I learned some new things. It was well-written but not exciting or pleasurable to read in terms of craft. I'm glad it's out there. It reads like a punk zine--there's a place for that, a niche, an audience, a need. I guess I was expecting something more dynamic, not something that could pass as a bullet-ed list of events. I wanted narrative. I wanted a conclusion. It's a good introductory text--much more concise/shorter than other histories; this one would be good to use in an intro AIS course because of the title and because it doesn't mince words. I wish I had found it in high school. But from a Native scholar's perspective...it just didn't come across as scholarly.
This book wasn’t bad or even poorly written, it just wasn’t what I was expecting.
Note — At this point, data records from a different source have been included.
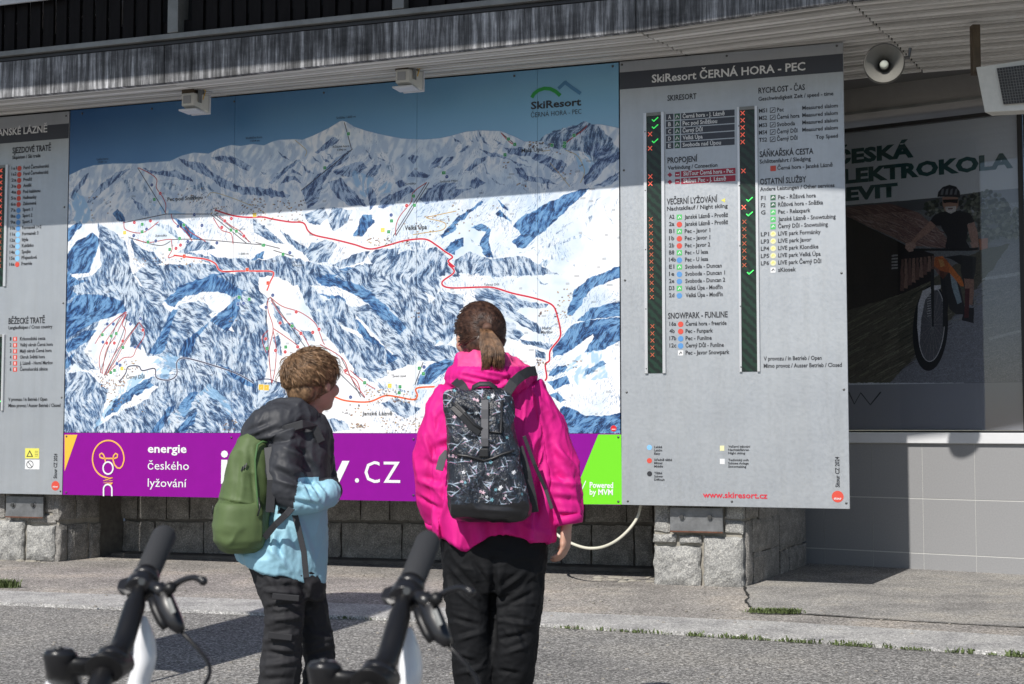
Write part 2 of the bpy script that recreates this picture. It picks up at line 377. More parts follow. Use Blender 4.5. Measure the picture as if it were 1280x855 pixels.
# ------------------------------------------------------------------ rough stones
def vn(x, y, s):
    xi, yi = math.floor(x), math.floor(y); fx, fy = x-xi, y-yi; fx = fx*fx*(3-2*fx); fy = fy*fy*(3-2*fy)
    def h(i, j):
        t = math.sin(i*127.1+j*311.7+s*74.7)*43758.5453; return t-math.floor(t)
    return (h(xi, yi)*(1-fx)+h(xi+1, yi)*fx)*(1-fy)+(h(xi, yi+1)*(1-fx)+h(xi+1, yi+1)*fx)*fy
def stone(u0, u1, z0, z1, y0=0., proud=.035, rough=.02, nx=8, nz=7, seed=0, back=.06):
    m = MB(); vs = []; fs = []
    for k in range(nz+1):
        for i in range(nx+1):
            a, b = i/nx, k/nz; e = min(a, 1-a, (b), (1-b)); sh = min(1, e*5)
            x = u0+(u1-u0)*a; z = z0+(z1-z0)*b; edge = 1 if e == 0 else 0
            q = vn(x*14+seed, z*14, 1)*.6+vn(x*37+seed, z*37, 2)*.3+vn(x*80, z*80+seed, 3)*.18
            jx = (vn(z*22+seed, 5, 4)-.5)*.014 if i in (0, nx) else 0; jz = (vn(x*22+seed, 9, 5)-.5)*.014 if k in (0, nz) else 0
            vs.append((x+jx, y0-proud*(.35+.65*math.sqrt(sh))-rough*(q-.4)*2*(.4+.6*sh), z+jz))
    W = nx+1
    for k in range(nz):
        for i in range(nx): fs.append((k*W+i, k*W+i+1, (k+1)*W+i+1, (k+1)*W+i))
    loop = [i for i in range(W)]+[k*W+nx for k in range(1, nz+1)]+[nz*W+i for i in range(nx-1, -1, -1)]+[k*W for k in range(nz-1, 0, -1)]
    b = len(vs)
    for i in loop: x, y, z = vs[i]; vs.append((x, y0+back, z))
    n = len(loop)
    for i in range(n): fs.append((loop[(i+1) % n], loop[i], b+i, b+(i+1) % n))
    return m.add(vs, fs)
def pstone(t, fr, x0, y0, x1, y1, mat, g=.006, off=0., **k):
    u0, zt = fr.px(x0, y0, off); u1, _ = fr.px(x1, y0, off); zb = fr.px((x0+x1)/2, y1, off)[1]
    part('stone', stone(u0+g, u1-g, max(zb+g, 0.), zt-g, off, seed=x0*.37+y0, **k), mat, t, fr, smooth=False)

PLAST = M('dark_plaster', (.10, .10, .10), .9, var=.2)
def frame_between(a, b):
    d = (b-a); return Frame((a.x, a.y), -math.degrees(math.atan2(d.y, d.x)))
# right pillar
t = thing('stone_pillar', 'rough granite pillar under the grey timetable board at right, sunlit front stones', 'pillar', WALL, (.53, .9, 0))
PIL = Frame(WALL.W((0, .15, 0))[:2], 19.04)
def rebase(t, fr): BASE[t.name] = Vector(fr.loc(t.matrix_basis.translation)) if False else BASE[t.name]
part('core', MB().slab([(.215, .16), (.85, .16), (1.05, 1.84), (.3, 1.9)], 0, 3.8), MORTAR, t, WALL)
class Sub:                        # a frame shifted inside WALL along its normal, so that parts stay in WALL coordinates
    def __init__(s, off): s.off = off
    def px(s, x, y, o=0.): return WALL.px(x, y, s.off)
def wstone(t, off, x0, y0, x1, y1, mat, g=.006, **k):
    u0, zt = WALL.px(x0, y0, off); u1, _ = WALL.px(x1, y0, off); zb = WALL.px((x0+x1)/2, y1, off)[1]
    part('stone', stone(u0+g, u1-g, max(zb+g, 0.), zt-g, off, seed=x0*.37+y0, **k), mat, t, WALL)
for q in ((817, 681, 877, 738), (879, 669, 930, 739)): wstone(t, .155, *q, GRAN, nx=24, nz=22, rough=.016, proud=.05)
for q in ((816, 667, 846, 679), (848, 668, 877, 680)): wstone(t, .155, *q, GRAN, nx=12, nz=6, g=.004, proud=.035)
for q in ((817, 610, 838, 665), (838, 610, 905, 666), (905, 600, 930, 649), (905, 650, 930, 668)): wstone(t, .155, *q, GRAN, nx=10, nz=10, rough=.006, proud=.02)
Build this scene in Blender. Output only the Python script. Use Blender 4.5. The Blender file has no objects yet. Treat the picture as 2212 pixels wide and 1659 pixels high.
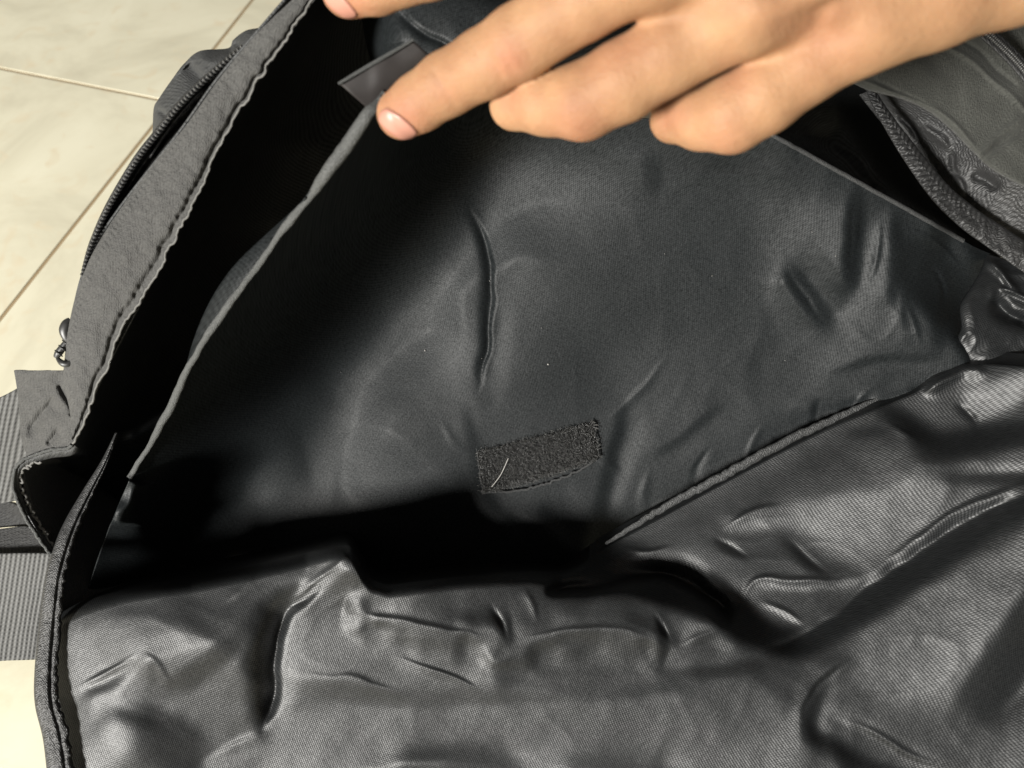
import bpy, math, random
import numpy as np
from mathutils import Vector, Matrix

random.seed(7); RNG = np.random.default_rng(7)
SC = bpy.context.scene
COL = SC.collection

# ------------------------------------------------------------------ camera, lamps, exposure
CAM_H = 0.42                     # phone held 42 cm above the tiles
TILT = math.radians(32)          # looking 32 degrees away from straight down
cam_data = bpy.data.cameras.new('camera')
cam_data.sensor_fit = 'HORIZONTAL'; cam_data.sensor_width = 34.6; cam_data.lens = 26.0
cam_data.clip_start = 0.01; cam_data.clip_end = 50
cam_data.dof.use_dof = True; cam_data.dof.focus_distance = 0.355; cam_data.dof.aperture_fstop = 8.5
cam = bpy.data.objects.new('camera', cam_data); COL.objects.link(cam)
cam.location = (0, 0, CAM_H); cam.rotation_euler = (TILT, 0, 0)
SC.camera = cam
CAM_M = np.array(Matrix.Translation((0, 0, CAM_H)) @ Matrix.Rotation(TILT, 4, 'X'))

world = bpy.data.worlds.new('World'); SC.world = world; world.use_nodes = True
world.node_tree.nodes['Background'].inputs['Color'].default_value = (1.0, 0.95, 0.88, 1)
world.node_tree.nodes['Background'].inputs['Strength'].default_value = 0.13

LIGHT_DIR = np.array([-0.64, -0.34, 0.69])      # towards the room lamp, in the camera's axes
LIGHT_DIST = 2.6
ld = bpy.data.lights.new('room_lamp', 'AREA'); ld.shape = 'DISK'; ld.size = 0.55
ld.energy = 170; ld.color = (1.0, 0.975, 0.925)
lamp = bpy.data.objects.new('room_lamp', ld); COL.objects.link(lamp)
_d = LIGHT_DIR / np.linalg.norm(LIGHT_DIR)
_target = CAM_M[:3, :3] @ np.array([0, 0, -0.35]) + CAM_M[:3, 3]
_pos = _target + CAM_M[:3, :3] @ (_d * LIGHT_DIST)
lamp.location = _pos
lamp.rotation_euler = Vector(_target - _pos).to_track_quat('-Z', 'Y').to_euler()

SC.view_settings.view_transform = 'Standard'; SC.view_settings.look = 'None'
SC.view_settings.exposure = 0.0; SC.view_settings.gamma = 1.0
SC.render.engine = 'CYCLES'

# ------------------------------------------------------------------ helpers
F = (34.6 / 26.0) / 2212.0       # metres of width per unit at one metre

def cs(u, v, d):
    """point at image direction (u, v) and distance d, in the camera's axes"""
    u = np.asarray(u, float); v = np.asarray(v, float); d = np.asarray(d, float)
    return np.stack(np.broadcast_arrays((u - 1106) * F * d, (829.5 - v) * F * d, -d), -1)

def to_world(p):
    return p @ CAM_M[:3, :3].T + CAM_M[:3, 3]

def P(u, v, d):
    return to_world(cs(u, v, d))

def catmull(pts, n):
    pts = np.asarray(pts, float)
    k = len(pts)
    t = np.linspace(0, k - 1, n); i = np.clip(t.astype(int), 0, k - 2); f = (t - i)[:, None]
    g = lambda j: pts[np.clip(j, 0, k - 1)]
    p0, p1, p2, p3 = g(i - 1), g(i), g(i + 1), g(i + 2)
    return 0.5 * (2 * p1 + (p2 - p0) * f + (2 * p0 - 5 * p1 + 4 * p2 - p3) * f**2 + (3 * p1 - p0 - 3 * p2 + p3) * f**3)

def resample(pts, n):
    """smooth curve through pts, evenly spaced along its length"""
    q = catmull(pts, max(n * 4, 200))
    s = np.r_[0, np.cumsum(np.linalg.norm(np.diff(q[:, :2], axis=0), axis=1))]
    t = np.linspace(0, s[-1], n)
    return np.stack([np.interp(t, s, q[:, j]) for j in range(q.shape[1])], 1)

def tps(ctrl, lam=0.0):
    """thin plate surface through (u, v, value) points"""
    c = np.asarray(ctrl, float); X = c[:, :2] / 1000.0; n = len(c)
    def U(r2): return np.where(r2 > 1e-12, 0.5 * r2 * np.log(np.maximum(r2, 1e-12)), 0)
    K = U(((X[:, None] - X[None]) ** 2).sum(-1)) + lam * np.eye(n)
    Q = np.c_[np.ones(n), X]
    A = np.block([[K, Q], [Q.T, np.zeros((3, 3))]])
    w = np.linalg.solve(A, np.r_[c[:, 2], 0, 0, 0])
    def f(u, v):
        sh = u.shape; x = np.stack([u.ravel(), v.ravel()], 1) / 1000.0
        out = w[n] + x @ w[n + 1:n + 3]
        for i in range(n):
            out = out + w[i] * U(((x - X[i]) ** 2).sum(1))
        return out.reshape(sh)
    return f

def vnoise(u, v, scale, seed):
    """smooth value noise, about -1..1"""
    r = np.random.default_rng(seed); G = r.uniform(-1, 1, (64, 64))
    x = np.asarray(u) / scale + 1000.37; y = np.asarray(v) / scale + 1000.71
    i = np.floor(x).astype(int); j = np.floor(y).astype(int); a = x - i; b = y - j
    a = a * a * a * (a * (a * 6 - 15) + 10); b = b * b * b * (b * (b * 6 - 15) + 10)
    g = lambda p, q: G[p % 64, q % 64]
    return (g(i, j) * (1 - a) + g(i + 1, j) * a) * (1 - b) + (g(i, j + 1) * (1 - a) + g(i + 1, j + 1) * a) * b

def crumple(u, v, scale, seed):
    '''thin creases with hollow panels between them, 0..1'''
    wu = u + 0.35 * scale * vnoise(u, v, scale * 1.3, seed + 5); wv = v + 0.35 * scale * vnoise(u, v, scale * 1.2, seed + 6)
    a = 1 - np.sqrt(vnoise(wu, wv, scale, seed) ** 2 + 0.004); b = 1 - np.sqrt(vnoise(wu * .8 + wv * .6, wv * .8 - wu * .6, scale * .6, seed + 1) ** 2 + 0.006)
    return a ** 2 + 0.5 * b ** 2

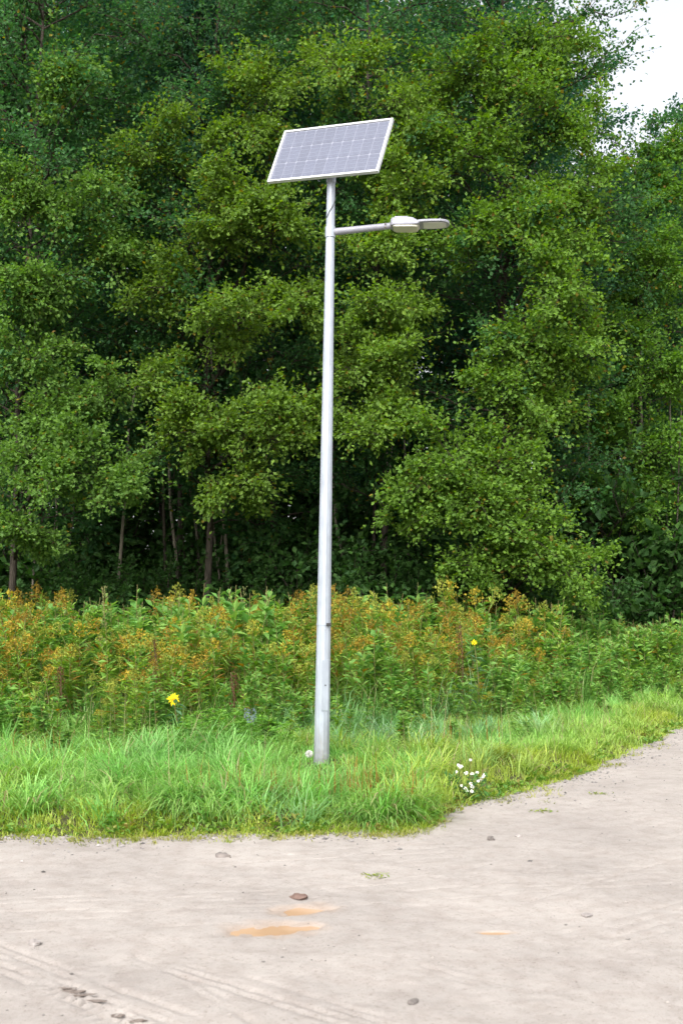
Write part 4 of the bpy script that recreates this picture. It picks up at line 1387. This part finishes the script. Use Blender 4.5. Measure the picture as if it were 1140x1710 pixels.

It’s basically just an overview of the timeline of colonization. It was interesting to read about all the different spots of imperialism - not just contained in what is now the United States. But again, it didn’t live up to the title. In the last few pages get we get a bit more detailed look into resistance efforts and I wish it’s what the whole book was like. 2.5/5⭐️
Still, two things make it a bit unusual. First, it has a two continent focus -- N and S America. Second, the effort to show the Amerindian resistance to the conquest is key theme. There really isn't enough evidence of that resistance here, that is, I needed much more detail. But the author has tried.
I remember reading this as a pamphlet six or seven years ago and thinking it was mediocre. I'm enjoying it more now, but it makes me wonder if that's because I've read more. And then that makes me hesitate to recommend it to other people because I can't tell if it's only enjoyable if you've read other things related to it.
I'm reading the MESSINGAROUND edition of the book.